### Stated problem
From the listing that follows, output everything exactly except the pictures.

### Source data
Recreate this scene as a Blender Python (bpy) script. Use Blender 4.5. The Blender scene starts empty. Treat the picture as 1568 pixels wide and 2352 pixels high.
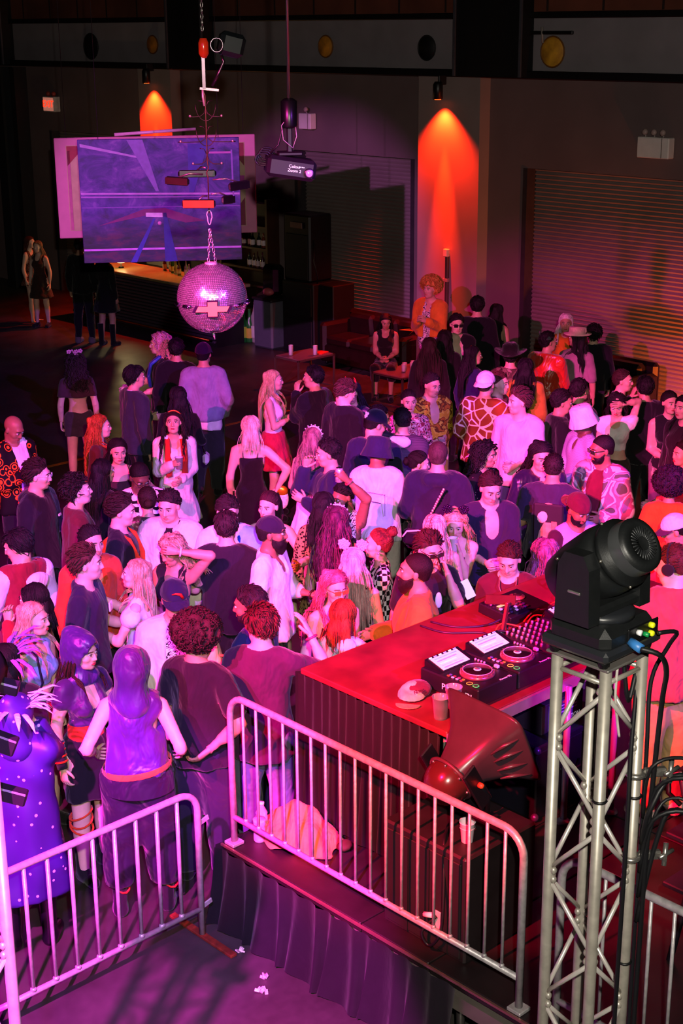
import bpy, bmesh, math, random
import numpy as np
from mathutils import Vector, Matrix, Euler

# ------------------------------------------------------------------ camera, world, exposure
SC = bpy.context.scene
COL = SC.collection
SC.view_settings.view_transform = 'Standard'
SC.view_settings.look = 'None'
SC.view_settings.exposure = 0.28
SC.view_settings.gamma = 1.0
SC.view_settings.use_curve_mapping = False
CAM_Z = 5.4
cam = bpy.data.cameras.new('camera')
cam.sensor_fit = 'VERTICAL'
cam.sensor_height = 36.0
cam.lens = 36.0 * 3430.0 / 2352.0
cam.clip_end = 200
camo = bpy.data.objects.new('camera', cam)
COL.objects.link(camo)
_yaw, _th, _ro = math.radians(43.3), math.radians(18.1), math.radians(0.45)
def _to_world(r, f, u):
    return Vector((math.cos(_yaw)*r + math.sin(_yaw)*f, -math.sin(_yaw)*r + math.cos(_yaw)*f, u))
_F = _to_world(0, math.cos(_th), -math.sin(_th))
_R0 = _to_world(1, 0, 0)
_D0 = _to_world(0, -math.sin(_th), -math.cos(_th))
_R = _R0*math.cos(_ro) + _D0*math.sin(_ro)
_D = -_R0*math.sin(_ro) + _D0*math.cos(_ro)
_m = Matrix((_R, -_D, -_F)).transposed().to_4x4()
_m.translation = (0, 0, CAM_Z)
camo.matrix_world = _m
SC.camera = camo
SC.cycles.max_bounces = 5
SC.cycles.diffuse_bounces = 2
SC.cycles.glossy_bounces = 3
SC.cycles.transmission_bounces = 4
SC.cycles.sample_clamp_indirect = 3.0
SC.cycles.caustics_reflective = False
SC.cycles.caustics_refractive = False

world = bpy.data.worlds.new('hall_dark')
SC.world = world
world.use_nodes = True
world.node_tree.nodes['Background'].inputs[0].default_value = (0.5, 0.45, 0.6, 1)
world.node_tree.nodes['Background'].inputs[1].default_value = 0.004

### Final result
Recreate this scene as a Blender Python (bpy) script. Use Blender 4.5. The Blender scene starts empty. Treat the picture as 1568 pixels wide and 2352 pixels high.
import bpy, bmesh, math, random
import numpy as np
from mathutils import Vector, Matrix, Euler

# ------------------------------------------------------------------ camera, world, exposure
SC = bpy.context.scene
COL = SC.collection
SC.view_settings.view_transform = 'Standard'
SC.view_settings.look = 'None'
SC.view_settings.exposure = 0.28
SC.view_settings.gamma = 1.0
SC.view_settings.use_curve_mapping = False
CAM_Z = 5.4
cam = bpy.data.cameras.new('camera')
cam.sensor_fit = 'VERTICAL'
cam.sensor_height = 36.0
cam.lens = 36.0 * 3430.0 / 2352.0
cam.clip_end = 200
camo = bpy.data.objects.new('camera', cam)
COL.objects.link(camo)
_yaw, _th, _ro = math.radians(43.3), math.radians(18.1), math.radians(0.45)
def _to_world(r, f, u):
    return Vector((math.cos(_yaw)*r + math.sin(_yaw)*f, -math.sin(_yaw)*r + math.cos(_yaw)*f, u))
_F = _to_world(0, math.cos(_th), -math.sin(_th))
_R0 = _to_world(1, 0, 0)
_D0 = _to_world(0, -math.sin(_th), -math.cos(_th))
_R = _R0*math.cos(_ro) + _D0*math.sin(_ro)
_D = -_R0*math.sin(_ro) + _D0*math.cos(_ro)
_m = Matrix((_R, -_D, -_F)).transposed().to_4x4()
_m.translation = (0, 0, CAM_Z)
camo.matrix_world = _m
SC.camera = camo
SC.cycles.max_bounces = 5
SC.cycles.diffuse_bounces = 2
SC.cycles.glossy_bounces = 3
SC.cycles.transmission_bounces = 4
SC.cycles.sample_clamp_indirect = 3.0
SC.cycles.caustics_reflective = False
SC.cycles.caustics_refractive = False

world = bpy.data.worlds.new('hall_dark')
SC.world = world
world.use_nodes = True
world.node_tree.nodes['Background'].inputs[0].default_value = (0.5, 0.45, 0.6, 1)
world.node_tree.nodes['Background'].inputs[1].default_value = 0.004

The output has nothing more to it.